Wycie syren alarmowych i wiadomości nadawane przez radio i media społecznościowe – tak aktualnie wygląda system ostrzegania ludności przewidziany na wypadek wystąpienia katastrofy naturalnej lub przemysłowej czy ataku terrorystycznego. System też można ulepszyć, korzystając z sieci telefonii komórkowej.
Minister spraw wewnętrznych Gérald Darmanin z wizytą w Rouen w ubiegłym tygodniu zapowiedział modernizację systemu ostrzegania do 2022 r., a mianowicie wprowadzenie systemu rozsyłania alertów na telefony komórkowe. Zdaniem ministra w ten sposób można będzie informować mieszkańców w czasie rzeczywistym i tak długo, jak to będzie konieczne o charakterze zagrożenia, jak powinni się zachować, jakie środki ochrony zastosować oraz o postępach sytuacji.
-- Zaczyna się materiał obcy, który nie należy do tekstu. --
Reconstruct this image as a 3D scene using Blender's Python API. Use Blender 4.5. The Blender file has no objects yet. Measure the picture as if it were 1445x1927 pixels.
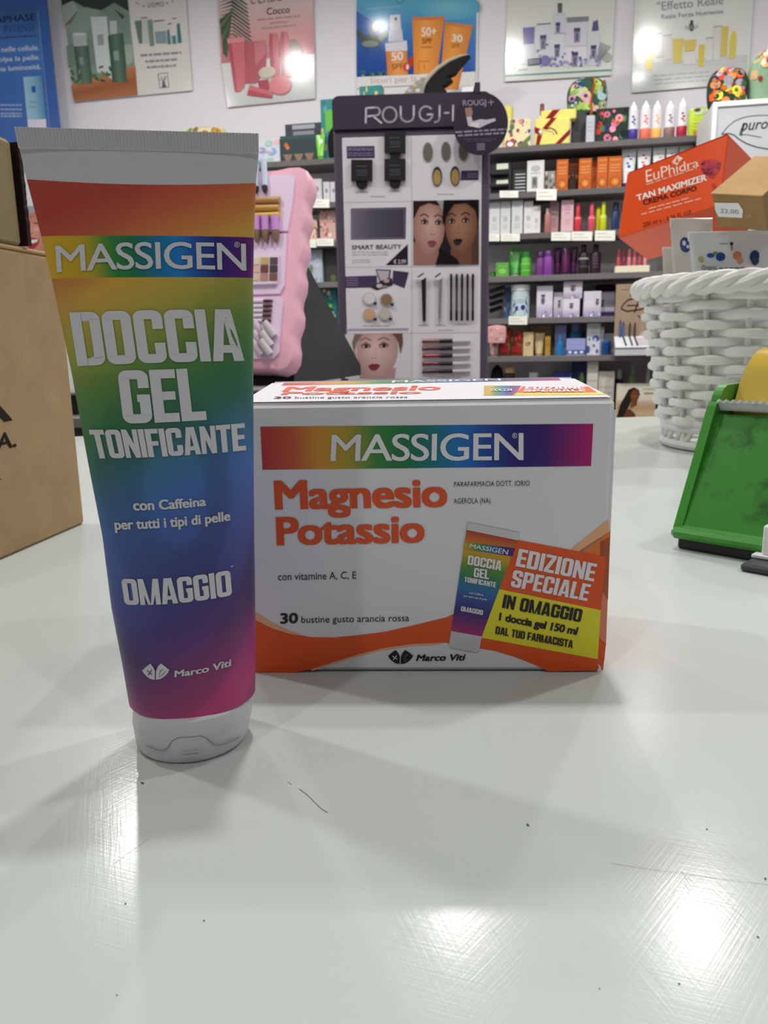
import bpy, math, os, random
import numpy as np

# ------------------------------------------------------------------ scene, camera, light
scene = bpy.context.scene
COL = scene.collection
TOP = 0.95                      # the counter top stands this high; every height below is counted from it
F_PX, PITCH, ROLL, EYE = 1490.7, 0.2136, -0.0172, 0.1139
_c, _s = math.cos(ROLL), math.sin(ROLL)
FW = np.array([0, math.cos(PITCH), -math.sin(PITCH)])
_u0 = np.array([0, math.sin(PITCH), math.cos(PITCH)]); _r0 = np.array([1.0, 0, 0])
RT = _r0 * _c + _u0 * _s
UP = _u0 * _c - _r0 * _s
CAM = np.array([0, 0, EYE])

cam = bpy.data.cameras.new('camera')
cam.sensor_fit = 'VERTICAL'; cam.sensor_height = 36.0
cam.lens = F_PX / 1927 * 36.0
cam.clip_start = 0.01; cam.clip_end = 50
cam.dof.use_dof = True; cam.dof.focus_distance = 0.245; cam.dof.aperture_fstop = 40
co = bpy.data.objects.new('camera', cam); COL.objects.link(co)
from mathutils import Matrix
co.matrix_world = Matrix(((RT[0], UP[0], -FW[0], 0), (RT[1], UP[1], -FW[1], 0),
                          (RT[2], UP[2], -FW[2], EYE + TOP), (0, 0, 0, 1)))
scene.camera = co
scene.cycles.use_denoising = True
scene.view_settings.view_transform = 'Standard'
scene.view_settings.look = 'None'
scene.view_settings.exposure = 0.0
scene.view_settings.gamma = 1.0
scene.view_settings.use_curve_mapping = False

w = bpy.data.worlds.new('world'); scene.world = w; w.use_nodes = True
w.node_tree.nodes['Background'].inputs[0].default_value = (0.9, 0.95, 1, 1)
w.node_tree.nodes['Background'].inputs[1].default_value = 0.05

CEIL = 2.35; LH = 1.78             # ceiling and lamp heights over the counter
# downlights: x, y, height over the counter, watts
LAMPS = [(-0.985, 2.76, LH, 16), (0.228, 2.37, LH, 16), (0.99, 2.22, LH, 15), (1.03, 2.95, 1.40, 1.6),
         (-1.9, 2.3, LH, 12), (0.06, 0.72, LH, 10.5), (1.15, 0.95, LH, 10), (-1.1, 0.85, LH, 10), (2.1, 1.6, LH, 9),
         (-0.3, 3.1, LH, 2.5), (-0.7, -0.8, LH, 5), (0.75, -0.8, LH, 5)]
for i, (x, y, z, pw) in enumerate(LAMPS):
    li = bpy.data.lights.new('downlight', 'AREA'); li.shape = 'DISK'; li.size = 0.085
    li.energy = pw; li.color = (1.0, 0.985, 0.955)
    lo = bpy.data.objects.new('downlight_light', li); lo.location = (x, y, z + TOP - 0.012); COL.objects.link(lo)

# ------------------------------------------------------------------ measuring helpers (photo pixels to points in the room)
def ray(x, y): return FW + RT * (x - 722.5) / F_PX - UP * (y - 963.5) / F_PX
def at(x, y, Y): d = ray(x, y); return CAM + d * (Y / d[1])
def ground(x, y, z=0.0): d = ray(x, y); return CAM + d * ((z - EYE) / d[2])
def depth(p): return float((np.asarray(p) - CAM) @ FW)
def nrm(v): v = np.asarray(v, float); return v / np.linalg.norm(v)
Z = np.array([0, 0, 1.0])
class Plane:
    """a plane through o with axes U (right), V (up); N points to the viewer"""
    def __init__(s, o, U, V):
        s.o = np.asarray(o, float); s.U = nrm(U); V = np.asarray(V, float); s.V = nrm(V - s.U * (V @ s.U)); s.N = np.cross(s.U, s.V)
    def hit(s, x, y, h=0.0):
        d = ray(x, y); t = ((s.o - CAM) @ s.N) / (d @ s.N); return CAM + d * t + s.N * h
    def uv(s, x, y): p = s.hit(x, y) - s.o; return float(p @ s.U), float(p @ s.V)
    def pt(s, u, v, h=0.0): return s.o + s.U * u + s.V * v + s.N * h
TANW = 0.2
WU = nrm([1, -TANW, 0]); WD = nrm([TANW, 1, 0])      # along the back wall, and into it
def wall_plane(Y0): return Plane((0, Y0, 0), WU, Z)
def on_level(pl, x, z):
    y = 500.0
    for _ in range(8):
        p = pl.hit(x, y); q = pl.hit(x, y + 1); y += (z - p[2]) / (q[2] - p[2])
    return pl.hit(x, y)

# ------------------------------------------------------------------ colour and materials
def L(c):
    if not isinstance(c, str): return tuple(c)
    c = c.lstrip('#'); r = [int(c[i:i + 2], 16) / 255 for i in (0, 2, 4)]
    return tuple(x / 12.92 if x <= 0.04045 else ((x + 0.055) / 1.055) ** 2.4 for x in r)
def mix(a, b, t): a, b = L(a), L(b); return tuple(a[i] + (b[i] - a[i]) * t for i in range(3))
def ramp(stops, t):
    if t <= stops[0][0]: return L(stops[0][1])
    for (t0, c0), (t1, c1) in zip(stops, stops[1:]):
        if t <= t1: return mix(c0, c1, (t - t0) / (t1 - t0))
    return L(stops[-1][1])
MATS = {}
def new_mat(name, rough=0.5, metal=0.0, spec=0.5, coat=0.0, trans=0.0, ior=1.45, noise=0.0, nscale=60, bump=0.0, bscale=200, emit=None, estr=0, alpha=1.0, sss=0.0):
    """a Principled material whose ink comes from the mesh's Col attribute, broken up by procedural noise"""
    m = bpy.data.materials.new(name); m.use_nodes = True; nt = m.node_tree; b = nt.nodes['Principled BSDF']
    at_ = nt.nodes.new('ShaderNodeVertexColor'); at_.layer_name = 'Col'
    src = at_.outputs[0]
    if noise or bump:
        tc = nt.nodes.new('ShaderNodeTexCoord'); n = nt.nodes.new('ShaderNodeTexNoise'); n.inputs['Scale'].default_value = nscale; n.inputs['Detail'].default_value = 5
        nt.links.new(tc.outputs['Object'], n.inputs['Vector'])
    if noise:
        mr = nt.nodes.new('ShaderNodeMapRange'); mr.inputs[3].default_value = 1 - noise; mr.inputs[4].default_value = 1 + noise * 0.6
        nt.links.new(n.outputs[0], mr.inputs[0])
        mx = nt.nodes.new('ShaderNodeVectorMath'); mx.operation = 'SCALE'
        nt.links.new(src, mx.inputs[0]); nt.links.new(mr.outputs[0], mx.inputs['Scale']); src = mx.outputs[0]
    nt.links.new(src, b.inputs['Base Color'])
    if bump:
        n2 = nt.nodes.new('ShaderNodeTexNoise'); n2.inputs['Scale'].default_value = bscale; n2.inputs['Detail'].default_value = 4
        nt.links.new(tc.outputs['Object'], n2.inputs['Vector'])
        bp = nt.nodes.new('ShaderNodeBump'); bp.inputs['Strength'].default_value = bump; bp.inputs['Distance'].default_value = 0.001
        nt.links.new(n2.outputs[0], bp.inputs['Height']); nt.links.new(bp.outputs[0], b.inputs['Normal'])
    b.inputs['Roughness'].default_value = rough; b.inputs['Metallic'].default_value = metal
    b.inputs['Specular IOR Level'].default_value = spec; b.inputs['Coat Weight'].default_value = coat; b.inputs['Coat Roughness'].default_value = 0.12
    b.inputs['Transmission Weight'].default_value = trans; b.inputs['IOR'].default_value = ior
    if emit: b.inputs['Emission Color'].default_value = (*emit, 1); b.inputs['Emission Strength'].default_value = estr
    MATS[name] = m; return m
new_mat('printed_paper', 0.55)
new_mat('coated_board', 0.38, spec=0.5)
new_mat('gloss_print', 0.15)
new_mat('plastic', 0.34, noise=0.05)
new_mat('soft_plastic', 0.42, spec=0.45)
new_mat('painted_metal', 0.45)
new_mat('chrome', 0.22, metal=1.0)
new_mat('kraft', 0.8, spec=0.2, noise=0.22, nscale=45, bump=0.25, bscale=260)
new_mat('wicker', 0.55, noise=0.12, nscale=90, bump=0.5, bscale=500)
new_mat('fabric', 0.8, spec=0.2, noise=0.2, nscale=120)
new_mat('plaster', 0.85, spec=0.2, noise=0.03, nscale=4)
new_mat('laminate', 0.5, noise=0.1, nscale=8)
new_mat('clear_plastic', 0.12, trans=0.85)
new_mat('lamp_glow', 0.5, emit=(1, 0.98, 0.94), estr=6)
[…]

Rząd bierze pod uwagę wykorzystanie dwóch uzupełniających się technologii. Pierwsza polega na masowym rozsyłaniu wiadomości tekstowych w określonej strefie lub na terytorium całej Francji. Druga zaś opiera się na bezpośrednim nadawaniu komunikatów z jednej lub kilku stacji przekaźnikowych (BTS). Ten system transmisji komórkowej pozwala na wysłanie sygnału dźwiękowego i wiadomości tekstowej, które dotrą do smartfonów, nawet gdy te są w trybie wyciszonym, bądź gotowości.
Rozważne są także inne rozwiązania techniczne, aby wiadomości docierały do starszych modeli telefonów.
Nowy system powiadamiania opierać się będzie na istniejącej już sieci telefonii komórkowej, ale wymagać będzie od operatorów zainstalowania specyficznego wyposażenia. Na ten cel rząd przeznaczy 50 milionów euro.
Rozsyłanie alertów nie oznaczać będzie końca syren alarmowych. Rząd planuje podwojenie w tym roku zasięgu tej sieci ostrzegania.